'''
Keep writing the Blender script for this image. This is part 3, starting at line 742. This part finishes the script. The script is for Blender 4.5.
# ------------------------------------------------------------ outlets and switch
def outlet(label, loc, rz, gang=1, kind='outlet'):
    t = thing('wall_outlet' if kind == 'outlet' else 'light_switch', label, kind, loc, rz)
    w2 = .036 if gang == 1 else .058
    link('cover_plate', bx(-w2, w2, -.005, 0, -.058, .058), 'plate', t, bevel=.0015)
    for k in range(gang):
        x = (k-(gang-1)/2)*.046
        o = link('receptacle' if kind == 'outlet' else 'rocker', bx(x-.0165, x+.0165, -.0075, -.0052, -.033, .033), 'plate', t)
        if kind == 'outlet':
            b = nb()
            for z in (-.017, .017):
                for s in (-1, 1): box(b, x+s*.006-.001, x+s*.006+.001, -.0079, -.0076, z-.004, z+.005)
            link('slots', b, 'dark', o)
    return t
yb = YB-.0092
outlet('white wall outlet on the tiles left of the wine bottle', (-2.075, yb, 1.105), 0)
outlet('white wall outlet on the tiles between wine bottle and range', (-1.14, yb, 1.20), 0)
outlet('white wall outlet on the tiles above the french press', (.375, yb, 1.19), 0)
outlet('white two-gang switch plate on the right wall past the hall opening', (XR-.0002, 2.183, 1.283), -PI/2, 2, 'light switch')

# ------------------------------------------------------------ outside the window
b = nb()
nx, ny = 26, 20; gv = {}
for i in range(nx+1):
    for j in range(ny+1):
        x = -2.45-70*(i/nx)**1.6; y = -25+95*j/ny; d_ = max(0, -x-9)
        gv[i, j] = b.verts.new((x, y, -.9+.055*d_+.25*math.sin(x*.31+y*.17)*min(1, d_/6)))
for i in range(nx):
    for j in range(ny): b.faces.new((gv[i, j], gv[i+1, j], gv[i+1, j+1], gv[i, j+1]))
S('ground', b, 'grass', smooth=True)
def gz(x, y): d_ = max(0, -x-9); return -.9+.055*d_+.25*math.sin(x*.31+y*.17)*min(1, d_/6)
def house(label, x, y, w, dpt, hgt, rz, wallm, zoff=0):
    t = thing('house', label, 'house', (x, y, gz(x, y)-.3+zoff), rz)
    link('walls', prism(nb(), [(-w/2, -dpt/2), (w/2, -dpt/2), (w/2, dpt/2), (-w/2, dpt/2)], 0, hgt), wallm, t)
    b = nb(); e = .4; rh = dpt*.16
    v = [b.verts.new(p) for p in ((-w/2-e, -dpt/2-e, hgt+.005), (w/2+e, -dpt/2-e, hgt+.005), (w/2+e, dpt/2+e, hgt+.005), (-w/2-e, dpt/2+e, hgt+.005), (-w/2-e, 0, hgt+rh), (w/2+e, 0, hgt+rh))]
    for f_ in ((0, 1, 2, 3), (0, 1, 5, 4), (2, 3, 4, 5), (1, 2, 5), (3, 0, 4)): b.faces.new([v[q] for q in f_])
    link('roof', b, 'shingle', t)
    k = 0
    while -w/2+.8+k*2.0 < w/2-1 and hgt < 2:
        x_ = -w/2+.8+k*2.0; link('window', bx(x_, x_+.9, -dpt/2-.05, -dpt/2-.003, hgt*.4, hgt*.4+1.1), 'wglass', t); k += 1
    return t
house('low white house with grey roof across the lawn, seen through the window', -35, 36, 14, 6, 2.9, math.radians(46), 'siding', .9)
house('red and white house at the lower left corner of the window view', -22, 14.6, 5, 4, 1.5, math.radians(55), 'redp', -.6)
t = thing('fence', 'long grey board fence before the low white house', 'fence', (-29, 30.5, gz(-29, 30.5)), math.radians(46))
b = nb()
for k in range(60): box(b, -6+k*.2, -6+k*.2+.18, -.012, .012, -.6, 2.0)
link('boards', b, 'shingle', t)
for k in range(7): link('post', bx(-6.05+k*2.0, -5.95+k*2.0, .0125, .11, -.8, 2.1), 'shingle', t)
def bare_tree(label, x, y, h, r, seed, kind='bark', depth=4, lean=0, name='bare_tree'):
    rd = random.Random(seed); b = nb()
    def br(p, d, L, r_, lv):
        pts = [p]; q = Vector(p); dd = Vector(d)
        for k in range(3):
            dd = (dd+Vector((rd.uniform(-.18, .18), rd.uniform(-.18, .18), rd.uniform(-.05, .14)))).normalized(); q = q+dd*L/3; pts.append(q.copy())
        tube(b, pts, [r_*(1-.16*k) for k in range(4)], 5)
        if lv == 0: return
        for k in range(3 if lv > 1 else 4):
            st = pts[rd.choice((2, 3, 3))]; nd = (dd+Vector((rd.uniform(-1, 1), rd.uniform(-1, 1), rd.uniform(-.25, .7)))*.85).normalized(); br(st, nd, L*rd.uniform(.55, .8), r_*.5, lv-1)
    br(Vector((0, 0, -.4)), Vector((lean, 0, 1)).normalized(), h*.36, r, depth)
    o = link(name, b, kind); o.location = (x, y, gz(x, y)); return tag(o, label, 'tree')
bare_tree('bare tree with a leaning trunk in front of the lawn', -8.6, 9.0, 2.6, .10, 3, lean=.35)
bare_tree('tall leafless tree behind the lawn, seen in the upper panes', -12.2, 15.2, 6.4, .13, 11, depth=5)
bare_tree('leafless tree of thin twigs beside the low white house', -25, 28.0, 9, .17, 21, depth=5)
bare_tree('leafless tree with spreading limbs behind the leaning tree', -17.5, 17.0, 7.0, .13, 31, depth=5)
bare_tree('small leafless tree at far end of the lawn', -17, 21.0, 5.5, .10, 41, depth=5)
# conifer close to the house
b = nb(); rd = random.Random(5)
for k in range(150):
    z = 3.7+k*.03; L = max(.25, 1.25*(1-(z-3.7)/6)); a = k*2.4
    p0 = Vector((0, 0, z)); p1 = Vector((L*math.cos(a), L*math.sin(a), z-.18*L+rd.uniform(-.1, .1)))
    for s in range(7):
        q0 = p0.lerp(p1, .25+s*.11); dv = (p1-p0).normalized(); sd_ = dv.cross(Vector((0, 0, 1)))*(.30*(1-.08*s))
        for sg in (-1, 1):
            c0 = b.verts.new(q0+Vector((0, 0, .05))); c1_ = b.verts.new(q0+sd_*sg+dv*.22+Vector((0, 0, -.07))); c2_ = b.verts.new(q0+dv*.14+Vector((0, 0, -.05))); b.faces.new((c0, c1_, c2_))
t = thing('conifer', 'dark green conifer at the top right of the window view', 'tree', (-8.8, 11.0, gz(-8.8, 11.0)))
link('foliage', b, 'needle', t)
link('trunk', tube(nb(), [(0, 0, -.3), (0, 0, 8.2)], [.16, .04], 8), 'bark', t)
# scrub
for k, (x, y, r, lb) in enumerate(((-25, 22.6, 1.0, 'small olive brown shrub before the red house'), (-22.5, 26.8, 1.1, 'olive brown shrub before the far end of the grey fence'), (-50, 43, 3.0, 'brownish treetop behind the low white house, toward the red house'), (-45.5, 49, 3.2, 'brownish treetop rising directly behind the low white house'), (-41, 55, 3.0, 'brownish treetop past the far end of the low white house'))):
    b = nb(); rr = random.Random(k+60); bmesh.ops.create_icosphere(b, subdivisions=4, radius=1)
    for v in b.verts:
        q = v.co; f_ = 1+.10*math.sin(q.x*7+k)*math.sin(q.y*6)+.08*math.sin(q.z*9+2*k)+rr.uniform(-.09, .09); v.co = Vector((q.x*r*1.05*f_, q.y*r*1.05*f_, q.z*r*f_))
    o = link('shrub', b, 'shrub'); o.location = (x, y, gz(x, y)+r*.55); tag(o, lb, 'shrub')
'''
Problem details » Reproduce each line verbatim.

Response to this task »
Keep writing the Blender script for this image. This is part 3, starting at line 742. This part finishes the script. The script is for Blender 4.5.
# ------------------------------------------------------------ outlets and switch
def outlet(label, loc, rz, gang=1, kind='outlet'):
    t = thing('wall_outlet' if kind == 'outlet' else 'light_switch', label, kind, loc, rz)
    w2 = .036 if gang == 1 else .058
    link('cover_plate', bx(-w2, w2, -.005, 0, -.058, .058), 'plate', t, bevel=.0015)
    for k in range(gang):
        x = (k-(gang-1)/2)*.046
        o = link('receptacle' if kind == 'outlet' else 'rocker', bx(x-.0165, x+.0165, -.0075, -.0052, -.033, .033), 'plate', t)
        if kind == 'outlet':
            b = nb()
            for z in (-.017, .017):
                for s in (-1, 1): box(b, x+s*.006-.001, x+s*.006+.001, -.0079, -.0076, z-.004, z+.005)
            link('slots', b, 'dark', o)
    return t
yb = YB-.0092
outlet('white wall outlet on the tiles left of the wine bottle', (-2.075, yb, 1.105), 0)
outlet('white wall outlet on the tiles between wine bottle and range', (-1.14, yb, 1.20), 0)
outlet('white wall outlet on the tiles above the french press', (.375, yb, 1.19), 0)
outlet('white two-gang switch plate on the right wall past the hall opening', (XR-.0002, 2.183, 1.283), -PI/2, 2, 'light switch')

# ------------------------------------------------------------ outside the window
b = nb()
nx, ny = 26, 20; gv = {}
for i in range(nx+1):
    for j in range(ny+1):
        x = -2.45-70*(i/nx)**1.6; y = -25+95*j/ny; d_ = max(0, -x-9)
        gv[i, j] = b.verts.new((x, y, -.9+.055*d_+.25*math.sin(x*.31+y*.17)*min(1, d_/6)))
for i in range(nx):
    for j in range(ny): b.faces.new((gv[i, j], gv[i+1, j], gv[i+1, j+1], gv[i, j+1]))
S('ground', b, 'grass', smooth=True)
def gz(x, y): d_ = max(0, -x-9); return -.9+.055*d_+.25*math.sin(x*.31+y*.17)*min(1, d_/6)
def house(label, x, y, w, dpt, hgt, rz, wallm, zoff=0):
    t = thing('house', label, 'house', (x, y, gz(x, y)-.3+zoff), rz)
    link('walls', prism(nb(), [(-w/2, -dpt/2), (w/2, -dpt/2), (w/2, dpt/2), (-w/2, dpt/2)], 0, hgt), wallm, t)
    b = nb(); e = .4; rh = dpt*.16
    v = [b.verts.new(p) for p in ((-w/2-e, -dpt/2-e, hgt+.005), (w/2+e, -dpt/2-e, hgt+.005), (w/2+e, dpt/2+e, hgt+.005), (-w/2-e, dpt/2+e, hgt+.005), (-w/2-e, 0, hgt+rh), (w/2+e, 0, hgt+rh))]
    for f_ in ((0, 1, 2, 3), (0, 1, 5, 4), (2, 3, 4, 5), (1, 2, 5), (3, 0, 4)): b.faces.new([v[q] for q in f_])
    link('roof', b, 'shingle', t)
    k = 0
    while -w/2+.8+k*2.0 < w/2-1 and hgt < 2:
        x_ = -w/2+.8+k*2.0; link('window', bx(x_, x_+.9, -dpt/2-.05, -dpt/2-.003, hgt*.4, hgt*.4+1.1), 'wglass', t); k += 1
    return t
house('low white house with grey roof across the lawn, seen through the window', -35, 36, 14, 6, 2.9, math.radians(46), 'siding', .9)
house('red and white house at the lower left corner of the window view', -22, 14.6, 5, 4, 1.5, math.radians(55), 'redp', -.6)
t = thing('fence', 'long grey board fence before the low white house', 'fence', (-29, 30.5, gz(-29, 30.5)), math.radians(46))
b = nb()
for k in range(60): box(b, -6+k*.2, -6+k*.2+.18, -.012, .012, -.6, 2.0)
link('boards', b, 'shingle', t)
for k in range(7): link('post', bx(-6.05+k*2.0, -5.95+k*2.0, .0125, .11, -.8, 2.1), 'shingle', t)
def bare_tree(label, x, y, h, r, seed, kind='bark', depth=4, lean=0, name='bare_tree'):
    rd = random.Random(seed); b = nb()
    def br(p, d, L, r_, lv):
        pts = [p]; q = Vector(p); dd = Vector(d)
        for k in range(3):
            dd = (dd+Vector((rd.uniform(-.18, .18), rd.uniform(-.18, .18), rd.uniform(-.05, .14)))).normalized(); q = q+dd*L/3; pts.append(q.copy())
        tube(b, pts, [r_*(1-.16*k) for k in range(4)], 5)
        if lv == 0: return
        for k in range(3 if lv > 1 else 4):
            st = pts[rd.choice((2, 3, 3))]; nd = (dd+Vector((rd.uniform(-1, 1), rd.uniform(-1, 1), rd.uniform(-.25, .7)))*.85).normalized(); br(st, nd, L*rd.uniform(.55, .8), r_*.5, lv-1)
    br(Vector((0, 0, -.4)), Vector((lean, 0, 1)).normalized(), h*.36, r, depth)
    o = link(name, b, kind); o.location = (x, y, gz(x, y)); return tag(o, label, 'tree')
bare_tree('bare tree with a leaning trunk in front of the lawn', -8.6, 9.0, 2.6, .10, 3, lean=.35)
bare_tree('tall leafless tree behind the lawn, seen in the upper panes', -12.2, 15.2, 6.4, .13, 11, depth=5)
bare_tree('leafless tree of thin twigs beside the low white house', -25, 28.0, 9, .17, 21, depth=5)
bare_tree('leafless tree with spreading limbs behind the leaning tree', -17.5, 17.0, 7.0, .13, 31, depth=5)
bare_tree('small leafless tree at far end of the lawn', -17, 21.0, 5.5, .10, 41, depth=5)
# conifer close to the house
b = nb(); rd = random.Random(5)
for k in range(150):
    z = 3.7+k*.03; L = max(.25, 1.25*(1-(z-3.7)/6)); a = k*2.4
    p0 = Vector((0, 0, z)); p1 = Vector((L*math.cos(a), L*math.sin(a), z-.18*L+rd.uniform(-.1, .1)))
    for s in range(7):
        q0 = p0.lerp(p1, .25+s*.11); dv = (p1-p0).normalized(); sd_ = dv.cross(Vector((0, 0, 1)))*(.30*(1-.08*s))
        for sg in (-1, 1):
            c0 = b.verts.new(q0+Vector((0, 0, .05))); c1_ = b.verts.new(q0+sd_*sg+dv*.22+Vector((0, 0, -.07))); c2_ = b.verts.new(q0+dv*.14+Vector((0, 0, -.05))); b.faces.new((c0, c1_, c2_))
t = thing('conifer', 'dark green conifer at the top right of the window view', 'tree', (-8.8, 11.0, gz(-8.8, 11.0)))
link('foliage', b, 'needle', t)
link('trunk', tube(nb(), [(0, 0, -.3), (0, 0, 8.2)], [.16, .04], 8), 'bark', t)
# scrub
for k, (x, y, r, lb) in enumerate(((-25, 22.6, 1.0, 'small olive brown shrub before the red house'), (-22.5, 26.8, 1.1, 'olive brown shrub before the far end of the grey fence'), (-50, 43, 3.0, 'brownish treetop behind the low white house, toward the red house'), (-45.5, 49, 3.2, 'brownish treetop rising directly behind the low white house'), (-41, 55, 3.0, 'brownish treetop past the far end of the low white house'))):
    b = nb(); rr = random.Random(k+60); bmesh.ops.create_icosphere(b, subdivisions=4, radius=1)
    for v in b.verts:
        q = v.co; f_ = 1+.10*math.sin(q.x*7+k)*math.sin(q.y*6)+.08*math.sin(q.z*9+2*k)+rr.uniform(-.09, .09); v.co = Vector((q.x*r*1.05*f_, q.y*r*1.05*f_, q.z*r*f_))
    o = link('shrub', b, 'shrub'); o.location = (x, y, gz(x, y)+r*.55); tag(o, lb, 'shrub')